The absence of any score or music in Blair Witch Project, as well as no obvious sound effects that have been added to support a jump scare, is what made it authentic to audiences. The raw soundtrack of (at least seemingly) untreated location sound recordings helped to establish an immediate closeness to the material and opened it up for emotional involvement. Even if sound effects had been added during the process of audio-postproduction, the soundtrack as it appears to audiences feels raw, real and trustworthy. The subtleness of inexplicable things happening in the film are translated into a considerate soundtrack. The team's consequence in connotating an authentic found-footage-feeling to their film can also be seen in their decision to not mix the film in 5.1, but in stereo. Instead of going for big and effective cinematic surround sound, they chose to stick with authenticity and presented their material with two audio channels, just like it would sound if the student's material had really been found-footage (and nevertheless orchestrating crackles and snaps that make the nighttime tent-scenes so utterly scary).
The believability of the form is key to authentic content
In order to convince people that what’s shown is in fact found footage, you need to make sure it is presented in a formally believable way. So, instead of going for the biggest possible cinematic impact, choosing to use no extradiegetic music, no sound effects out of reasonable context and to go for a 2.0-mix actually helped to facilitate the emotional impact of the The Blair Witch Project on audiences. With the decision to stay true to the premise of being found-footage on a sound level, Myrick and Sánchez demonstrated the remarkable integrity of their project. Combined with the film's brilliant marketing, it rapidly earned a reputation, made it an instant genre classic and one of the best examples for clever choice in marketing and stylistics to sell a premise to an audience.
In Blair Witch however, sound is the one key factor that pulls you out of the narrative and the whole film experience. Although the film claims to contain nothing else than the mysteriously found footage, it features extradiegetic music, loads of obvious intradiegetic sound effects (e.g. squishy bug sounds), explicit extradiegetic sounds for horror sensationalism (e.g. string screeches and deep percussion hits to heighten the impact of a jump scare) and a surround mix, which admittedly quite nicely lets the woods come alive around you - especially during night scenes. Still, by going for a bigger cinematic effect through surround sound, Blair Witch loses a piece of authenticity it so distinctively claims for itself at the beginning.

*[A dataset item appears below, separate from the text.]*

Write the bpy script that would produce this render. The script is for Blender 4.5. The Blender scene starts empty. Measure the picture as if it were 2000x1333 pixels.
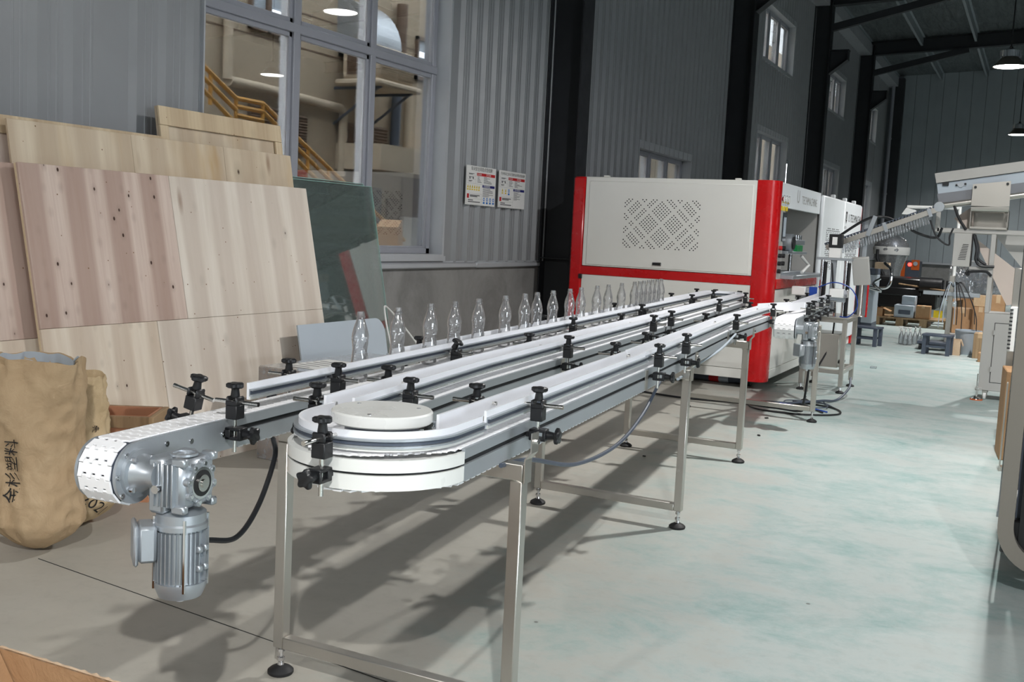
import bpy, math, random
from mathutils import Vector, Matrix
random.seed(7)
SC = bpy.context.scene
COL = SC.collection

# ------------------------------------------------------------------ camera
FPX = 2044.0
YAW, PITCH, ROLL, CAMH = math.radians(26.506), math.radians(5.995), math.radians(2.797), 1.5
_cy, _sy = math.cos(YAW), math.sin(YAW)
_cp, _sp = math.cos(PITCH), math.sin(PITCH)
_cr, _sr = math.cos(ROLL), math.sin(ROLL)
_f0 = Vector((-_sy, _cy, 0)); _r0 = Vector((_cy, _sy, 0)); _u0 = Vector((0, 0, 1))
FW = _f0 * _cp - _u0 * _sp
_u1 = _u0 * _cp + _f0 * _sp
RT = _r0 * _cr + _u1 * _sr
UP = _u1 * _cr - _r0 * _sr
CAMP = Vector((0, 0, CAMH))
cam = bpy.data.cameras.new('camera')
cam.sensor_width = 36.0
cam.lens = 36.0 * FPX / 2000.0
cam.clip_start = 0.05; cam.clip_end = 200
camo = bpy.data.objects.new('camera', cam); COL.objects.link(camo)
_m = Matrix((RT, UP, -FW)).transposed().to_4x4(); _m.translation = CAMP
camo.matrix_world = _m
SC.camera = camo

# ------------------------------------------------------------------ world, lamps, exposure
SC.view_settings.view_transform = 'Standard'
SC.view_settings.look = 'None'
SC.view_settings.gamma = 1.0
SC.view_settings.use_curve_mapping = False
SC.view_settings.exposure = 0.0
w = bpy.data.worlds.new('overcast_sky'); SC.world = w; w.use_nodes = True
w.node_tree.nodes['Background'].inputs[0].default_value = (0.86, 0.93, 1.0, 1)
w.node_tree.nodes['Background'].inputs[1].default_value = 12.5
KEY_LAMP = (-0.08, 7.4, 4.6)
LAMPS = [  # position, watts, beam spread of the high bay lamps under the roof
    (KEY_LAMP, 250, 172), ((0.15, 15.0, 5.07), 170, 120), ((-0.87, 22.4, 5.07), 170, 120), ((-0.93, 34.9, 5.07), 190, 150),
    ((1.6, -2.4, 5.07), 560, 170), ((-2.6, -5.6, 5.07), 330, 170), ((6.6, 7.7, 5.07), 200, 170), ((6.6, 21.0, 5.07), 100, 150)]

# ------------------------------------------------------------------ mesh helpers
WL = {}            # world position of each object's origin
class MB:
    def __init__(s): s.v = []; s.f = []
    def add(s, v, f, M=None):
        b = len(s.v)
        for p in v:
            p = Vector(p)
            s.v.append(M @ p if M is not None else p)
        s.f += [tuple(i + b for i in q) for q in f]
        return s
    def box(s, c, d, M=None, ch=0.0):
        x, y, z = d[0] / 2, d[1] / 2, d[2] / 2
        c = Vector(c)
        if ch <= 0:
            v = [c + Vector((i * x, j * y, k * z)) for i in (-1, 1) for j in (-1, 1) for k in (-1, 1)]
            return s.add(v, [(0, 1, 3, 2), (4, 6, 7, 5), (0, 4, 5, 1), (2, 3, 7, 6), (0, 2, 6, 4), (1, 5, 7, 3)], M)
        ch = min(ch, x * .95, y * .95, z * .95)
        v = []; idx = {}
        for i in (-1, 1):
            for j in (-1, 1):
                for k in (-1, 1):
                    idx[i, j, k] = len(v)
                    v += [c + Vector((i * x, j * (y - ch), k * (z - ch))), c + Vector((i * (x - ch), j * y, k * (z - ch))), c + Vector((i * (x - ch), j * (y - ch), k * z))]
        f = []
        for a in (-1, 1):
            q = [(a, -1, -1), (a, 1, -1), (a, 1, 1), (a, -1, 1)]
            f.append(tuple(idx[t] for t in (q if a > 0 else q[::-1])))
            q = [(-1, a, -1), (-1, a, 1), (1, a, 1), (1, a, -1)]
            f.append(tuple(idx[t] + 1 for t in (q if a > 0 else q[::-1])))
            q = [(-1, -1, a), (1, -1, a), (1, 1, a), (-1, 1, a)]
            f.append(tuple(idx[t] + 2 for t in (q if a > 0 else q[::-1])))
        for a in (-1, 1):
            for b in (-1, 1):
                f.append((idx[a, b, -1], idx[a, b, 1], idx[a, b, 1] + 1, idx[a, b, -1] + 1))
                f.append((idx[a, -1, b], idx[a, 1, b], idx[a, 1, b] + 2, idx[a, -1, b] + 2))
                f.append((idx[-1, a, b] + 1, idx[1, a, b] + 1, idx[1, a, b] + 2, idx[-1, a, b] + 2))
        for t in idx.values(): f.append((t, t + 1, t + 2))
        return s.add(v, f, M)
    def b2(s, lo, hi, M=None, ch=0.0):
        return s.box([(a + b) / 2 for a, b in zip(lo, hi)], [abs(b - a) for a, b in zip(lo, hi)], M, ch)
    def cyl(s, p0, p1, r, r1=None, n=14, M=None, caps=True):
        p0 = Vector(p0); p1 = Vector(p1); r1 = r if r1 is None else r1
        a = (p1 - p0).normalized()
        t = Vector((1, 0, 0)) if abs(a.x) < .8 else Vector((0, 1, 0))
        e = a.cross(t).normalized(); g = a.cross(e)
        v = []
        for i in range(n):
            q = 2 * math.pi * i / n
            w_ = e * math.cos(q) + g * math.sin(q)
            v += [p0 + w_ * r, p1 + w_ * r1]
        f = [(2 * i, 2 * ((i + 1) % n), 2 * ((i + 1) % n) + 1, 2 * i + 1) for i in range(n)]
        if caps:
            f.append(tuple(2 * i for i in range(n))[::-1]); f.append(tuple(2 * i + 1 for i in range(n)))
        return s.add(v, f, M)
    def lathe(s, prof, n=20, M=None, mod=None, caps=True):
        v = []; f = []
        m = len(prof)
        for i in range(n):
            q = 2 * math.pi * i / n
            for r, z in prof:
                rr = r + (mod(q, z, r) if mod else 0)
                v.append((rr * math.cos(q), rr * math.sin(q), z))
        for i in range(n):
            k = (i + 1) % n
            for j in range(m - 1):
                f.append((i * m + j, k * m + j, k * m + j + 1, i * m + j + 1))
        if caps and prof[0][0] > 1e-6: f.append(tuple(i * m for i in range(n))[::-1])
        if caps and prof[-1][0] > 1e-6: f.append(tuple(i * m + m - 1 for i in range(n)))
        return s.add(v, f, M)
    def tube(s, pts, r, n=8, M=None, closed=False):
        pts = [Vector(p) for p in pts]
        m = len(pts); v = []; f = []
        prev = None
        for i, p in enumerate(pts):
            a = (pts[(i + 1) % m] if (closed or i < m - 1) else p) - (pts[i - 1] if (closed or i > 0) else p)
            a.normalize()
            if prev is None:
                t = Vector((0, 0, 1)) if abs(a.z) < .9 else Vector((1, 0, 0))
                e = a.cross(t).normalized()
            else:
                e = (prev - a * prev.dot(a)).normalized()
            prev = e
            g = a.cross(e)
            for k in range(n):
                q = 2 * math.pi * k / n
                v.append(p + (e * math.cos(q) + g * math.sin(q)) * r)
        for i in range(m if closed else m - 1):
            j = (i + 1) % m
            for k in range(n):
                l = (k + 1) % n
                f.append((i * n + k, i * n + l, j * n + l, j * n + k))
        if not closed:
            f.append(tuple(range(n))[::-1]); f.append(tuple(range((m - 1) * n, m * n)))
        return s.add(v, f, M)
    def prism(s, poly, h0, h1, M=None):
        n = len(poly)
        v = [(x, y, h0) for x, y in poly] + [(x, y, h1) for x, y in poly]
        f = [tuple(range(n))[::-1], tuple(range(n, 2 * n))] + [(i, (i + 1) % n, (i + 1) % n + n, i + n) for i in range(n)]
        return s.add(v, f, M)
    def sweep(s, path, prof, M=None, caps=True):
        """closed profile (offset to the right of travel, z) along a plan path [(x, y)]"""
        path = [Vector((p[0], p[1])) for p in path]
        m = len(path); k = len(prof); v = []; f = []
        for i, p in enumerate(path):
            d0 = (p - path[i - 1]).normalized() if i > 0 else None
            d1 = (path[i + 1] - p).normalized() if i < m - 1 else None
            if d0 is None: d0 = d1
            if d1 is None: d1 = d0
            n0 = Vector((d0.y, -d0.x)); n1 = Vector((d1.y, -d1.x))
            nn = (n0 + n1).normalized(); nn = nn / max(.3, nn.dot(n0))
            for o, z in prof: v.append((p.x + nn.x * o, p.y + nn.y * o, z))
        for i in range(m - 1):
            for j in range(k):
                l = (j + 1) % k
                f.append((i * k + j, i * k + l, (i + 1) * k + l, (i + 1) * k + j))
        if caps:
            f.append(tuple(range(k))); f.append(tuple(range((m - 1) * k, m * k))[::-1])
        return s.add(v, f, M)
    def grid(s, P, M=None, closed_u=False, thick=None):
        """P[i][j] points -> surface"""
        a = len(P); b = len(P[0])
        v = [p for row in P for p in row]
        f = []
        for i in range(a if closed_u else a - 1):
            i2 = (i + 1) % a
            for j in range(b - 1):
                f.append((i * b + j, i * b + j + 1, i2 * b + j + 1, i2 * b + j))
        return s.add(v, f, M)
    def mesh(s, name, mat, smooth=True, ang=38):
        me = bpy.data.meshes.new(name)
        me.from_pydata([tuple(p) for p in s.v], [], s.f)
        if mat is not None: me.materials.append(mat)
        import bmesh
        bm = bmesh.new(); bm.from_mesh(me)
        bmesh.ops.recalc_face_normals(bm, faces=bm.faces)
        bm.to_mesh(me); bm.free()
        if smooth:
            me.shade_smooth()
            me.set_sharp_from_angle(angle=math.radians(ang))
        me.update()
        return me
    def build(s, name, mat, parent=None, world=False, at=None, smooth=True, ang=38, kind=None):
        """world=True: the vertices are world coordinates and are made relative to the parent / to `at`"""
        base = Vector((0, 0, 0))
        if world:
            base = Vector(at) if at is not None else (WL.get(parent.as_pointer(), Vector((0, 0, 0))) if parent else Vector((0, 0, 0)))
            s.v = [Vector(p) - base for p in s.v]
        me = s.mesh(name, mat, smooth, ang)
        return link(name, me, parent, base if world else (Vector(at) if at is not None else None), world, kind)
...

For me, ultimately, sound is what makes Blair Witch fail. The film tries to be the true Blair Witch Project sequel, while so consequently breaking with the strategies that led to the huge success of the original. Establishing a believable found-footage premise through solely relying on visual markers of this genre while dismissing the films audio-authenticity for seemingly greater horror-impact just doesn't work. Where a more subtle sound approach could have helped to create the believability of the film, it causes the exact opposite.